> _Task requirements_:
Give again only the lines beginning with the one that contains "Continue the Blender" and ending with the one that contains "bm.faces.new(rings[0][::-1]); bm.faces.new(rings[-1])"; include both of those lines.

------ Input rows ------

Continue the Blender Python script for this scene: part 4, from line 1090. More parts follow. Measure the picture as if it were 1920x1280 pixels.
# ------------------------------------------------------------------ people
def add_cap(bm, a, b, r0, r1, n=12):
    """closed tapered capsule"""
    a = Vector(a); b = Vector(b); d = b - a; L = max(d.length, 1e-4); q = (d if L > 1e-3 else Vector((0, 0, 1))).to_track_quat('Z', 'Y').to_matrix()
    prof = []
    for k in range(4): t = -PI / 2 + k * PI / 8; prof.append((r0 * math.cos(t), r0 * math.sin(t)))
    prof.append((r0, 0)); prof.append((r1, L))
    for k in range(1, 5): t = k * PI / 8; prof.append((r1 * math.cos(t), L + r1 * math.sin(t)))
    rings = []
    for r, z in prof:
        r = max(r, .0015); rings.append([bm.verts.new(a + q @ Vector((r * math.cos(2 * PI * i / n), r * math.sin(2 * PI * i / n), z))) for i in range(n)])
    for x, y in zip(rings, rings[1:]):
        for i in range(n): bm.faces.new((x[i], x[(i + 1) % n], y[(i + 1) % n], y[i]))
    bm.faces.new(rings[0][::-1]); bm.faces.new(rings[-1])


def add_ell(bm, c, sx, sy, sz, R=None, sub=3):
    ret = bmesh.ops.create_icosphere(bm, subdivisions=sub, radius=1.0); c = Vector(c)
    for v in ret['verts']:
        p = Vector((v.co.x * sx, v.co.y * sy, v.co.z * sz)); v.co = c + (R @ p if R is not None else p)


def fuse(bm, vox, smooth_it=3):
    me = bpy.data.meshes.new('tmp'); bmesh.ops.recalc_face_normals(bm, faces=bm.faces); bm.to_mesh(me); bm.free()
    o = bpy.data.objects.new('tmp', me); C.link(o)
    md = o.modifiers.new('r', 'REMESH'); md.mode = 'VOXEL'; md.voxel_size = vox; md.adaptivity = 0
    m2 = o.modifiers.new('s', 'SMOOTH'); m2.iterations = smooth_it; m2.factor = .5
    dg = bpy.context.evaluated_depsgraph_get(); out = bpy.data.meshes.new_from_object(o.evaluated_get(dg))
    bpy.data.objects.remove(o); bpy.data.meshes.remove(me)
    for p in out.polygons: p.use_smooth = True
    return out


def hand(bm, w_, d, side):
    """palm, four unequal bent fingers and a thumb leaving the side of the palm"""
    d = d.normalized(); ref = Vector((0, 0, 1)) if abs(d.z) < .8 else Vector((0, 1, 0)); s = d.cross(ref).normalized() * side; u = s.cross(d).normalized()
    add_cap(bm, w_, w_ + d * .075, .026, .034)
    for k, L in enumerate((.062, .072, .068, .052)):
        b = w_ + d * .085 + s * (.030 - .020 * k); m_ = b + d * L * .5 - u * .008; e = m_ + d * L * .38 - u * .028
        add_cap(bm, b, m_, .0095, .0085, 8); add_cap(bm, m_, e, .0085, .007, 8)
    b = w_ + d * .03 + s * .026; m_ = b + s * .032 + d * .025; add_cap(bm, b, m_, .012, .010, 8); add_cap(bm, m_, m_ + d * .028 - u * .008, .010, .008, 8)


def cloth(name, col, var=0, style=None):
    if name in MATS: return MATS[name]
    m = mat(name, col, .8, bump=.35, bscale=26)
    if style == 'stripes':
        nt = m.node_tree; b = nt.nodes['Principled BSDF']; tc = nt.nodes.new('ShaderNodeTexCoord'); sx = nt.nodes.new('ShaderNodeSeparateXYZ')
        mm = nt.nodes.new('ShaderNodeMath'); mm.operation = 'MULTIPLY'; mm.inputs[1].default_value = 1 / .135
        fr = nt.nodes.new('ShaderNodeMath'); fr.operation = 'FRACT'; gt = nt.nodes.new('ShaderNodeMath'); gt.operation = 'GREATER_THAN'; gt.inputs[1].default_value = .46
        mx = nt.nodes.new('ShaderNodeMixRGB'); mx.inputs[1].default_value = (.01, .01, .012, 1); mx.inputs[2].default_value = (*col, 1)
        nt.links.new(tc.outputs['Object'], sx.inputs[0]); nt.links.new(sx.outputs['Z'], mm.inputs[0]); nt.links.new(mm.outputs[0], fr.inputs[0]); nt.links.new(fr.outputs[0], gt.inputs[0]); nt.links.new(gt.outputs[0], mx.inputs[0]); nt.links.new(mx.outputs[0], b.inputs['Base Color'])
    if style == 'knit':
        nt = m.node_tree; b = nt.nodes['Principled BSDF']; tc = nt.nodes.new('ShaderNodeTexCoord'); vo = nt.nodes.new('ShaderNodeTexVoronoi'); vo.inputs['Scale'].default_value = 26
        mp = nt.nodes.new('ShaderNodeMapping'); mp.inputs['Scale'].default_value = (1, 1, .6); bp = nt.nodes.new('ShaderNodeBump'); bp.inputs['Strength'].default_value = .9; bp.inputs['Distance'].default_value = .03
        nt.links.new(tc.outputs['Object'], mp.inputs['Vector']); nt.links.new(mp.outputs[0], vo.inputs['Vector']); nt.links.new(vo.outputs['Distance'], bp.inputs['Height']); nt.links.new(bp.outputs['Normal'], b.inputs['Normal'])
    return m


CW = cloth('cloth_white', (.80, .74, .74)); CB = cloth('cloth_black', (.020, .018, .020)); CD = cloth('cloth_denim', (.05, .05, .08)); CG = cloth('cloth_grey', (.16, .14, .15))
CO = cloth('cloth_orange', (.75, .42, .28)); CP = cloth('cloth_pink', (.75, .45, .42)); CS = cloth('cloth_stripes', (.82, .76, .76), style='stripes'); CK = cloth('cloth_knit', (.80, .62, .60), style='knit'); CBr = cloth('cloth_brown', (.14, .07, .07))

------
------ Input rows ------

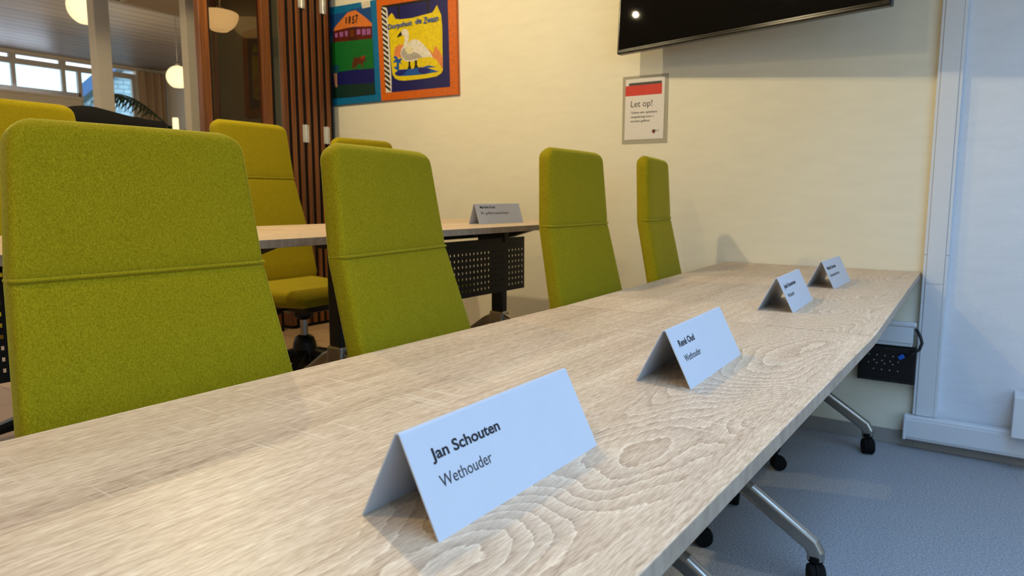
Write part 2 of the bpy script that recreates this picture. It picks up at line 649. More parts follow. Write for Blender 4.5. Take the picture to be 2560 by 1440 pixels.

------
------ Input rows ------

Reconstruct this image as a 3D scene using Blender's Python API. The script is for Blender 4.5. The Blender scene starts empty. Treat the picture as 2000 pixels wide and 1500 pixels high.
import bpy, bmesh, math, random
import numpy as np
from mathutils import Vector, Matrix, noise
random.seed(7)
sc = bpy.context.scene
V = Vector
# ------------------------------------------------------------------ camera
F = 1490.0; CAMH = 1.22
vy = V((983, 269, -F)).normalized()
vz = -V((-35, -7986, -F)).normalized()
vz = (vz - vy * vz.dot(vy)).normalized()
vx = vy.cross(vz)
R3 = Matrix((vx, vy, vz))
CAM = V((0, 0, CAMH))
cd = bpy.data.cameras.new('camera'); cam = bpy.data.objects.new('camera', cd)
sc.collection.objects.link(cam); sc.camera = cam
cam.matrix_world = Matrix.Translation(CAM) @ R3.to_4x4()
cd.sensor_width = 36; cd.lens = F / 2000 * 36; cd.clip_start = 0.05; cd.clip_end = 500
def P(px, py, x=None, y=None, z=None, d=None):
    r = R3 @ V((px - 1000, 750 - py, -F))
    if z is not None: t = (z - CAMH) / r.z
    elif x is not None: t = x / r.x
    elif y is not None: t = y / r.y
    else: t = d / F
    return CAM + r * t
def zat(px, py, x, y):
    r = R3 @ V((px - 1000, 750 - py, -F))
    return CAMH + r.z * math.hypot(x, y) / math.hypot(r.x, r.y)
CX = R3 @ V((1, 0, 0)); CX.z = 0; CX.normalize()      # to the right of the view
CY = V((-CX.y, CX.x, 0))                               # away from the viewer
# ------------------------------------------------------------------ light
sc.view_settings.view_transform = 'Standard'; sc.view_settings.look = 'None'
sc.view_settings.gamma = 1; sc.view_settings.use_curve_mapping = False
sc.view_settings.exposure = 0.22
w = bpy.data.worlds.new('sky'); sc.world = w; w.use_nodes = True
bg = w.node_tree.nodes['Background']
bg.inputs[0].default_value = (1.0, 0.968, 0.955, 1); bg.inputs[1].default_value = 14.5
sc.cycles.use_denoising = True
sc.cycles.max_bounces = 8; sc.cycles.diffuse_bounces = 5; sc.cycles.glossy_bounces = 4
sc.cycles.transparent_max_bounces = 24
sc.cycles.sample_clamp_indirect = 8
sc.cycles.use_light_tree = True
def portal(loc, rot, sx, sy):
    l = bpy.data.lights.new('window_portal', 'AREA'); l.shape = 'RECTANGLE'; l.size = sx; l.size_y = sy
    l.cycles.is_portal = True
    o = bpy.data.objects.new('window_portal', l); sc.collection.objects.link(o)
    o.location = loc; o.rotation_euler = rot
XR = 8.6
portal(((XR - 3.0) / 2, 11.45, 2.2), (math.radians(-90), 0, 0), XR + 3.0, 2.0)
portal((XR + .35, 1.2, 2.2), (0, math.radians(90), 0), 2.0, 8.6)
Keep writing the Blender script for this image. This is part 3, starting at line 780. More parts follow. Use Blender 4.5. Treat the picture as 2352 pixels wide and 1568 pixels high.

------

> _Correct answer_:
Continue the Blender Python script for this scene: part 4, from line 1090. More parts follow. Measure the picture as if it were 1920x1280 pixels.
# ------------------------------------------------------------------ people
def add_cap(bm, a, b, r0, r1, n=12):
    """closed tapered capsule"""
    a = Vector(a); b = Vector(b); d = b - a; L = max(d.length, 1e-4); q = (d if L > 1e-3 else Vector((0, 0, 1))).to_track_quat('Z', 'Y').to_matrix()
    prof = []
    for k in range(4): t = -PI / 2 + k * PI / 8; prof.append((r0 * math.cos(t), r0 * math.sin(t)))
    prof.append((r0, 0)); prof.append((r1, L))
    for k in range(1, 5): t = k * PI / 8; prof.append((r1 * math.cos(t), L + r1 * math.sin(t)))
    rings = []
    for r, z in prof:
        r = max(r, .0015); rings.append([bm.verts.new(a + q @ Vector((r * math.cos(2 * PI * i / n), r * math.sin(2 * PI * i / n), z))) for i in range(n)])
    for x, y in zip(rings, rings[1:]):
        for i in range(n): bm.faces.new((x[i], x[(i + 1) % n], y[(i + 1) % n], y[i]))
    bm.faces.new(rings[0][::-1]); bm.faces.new(rings[-1])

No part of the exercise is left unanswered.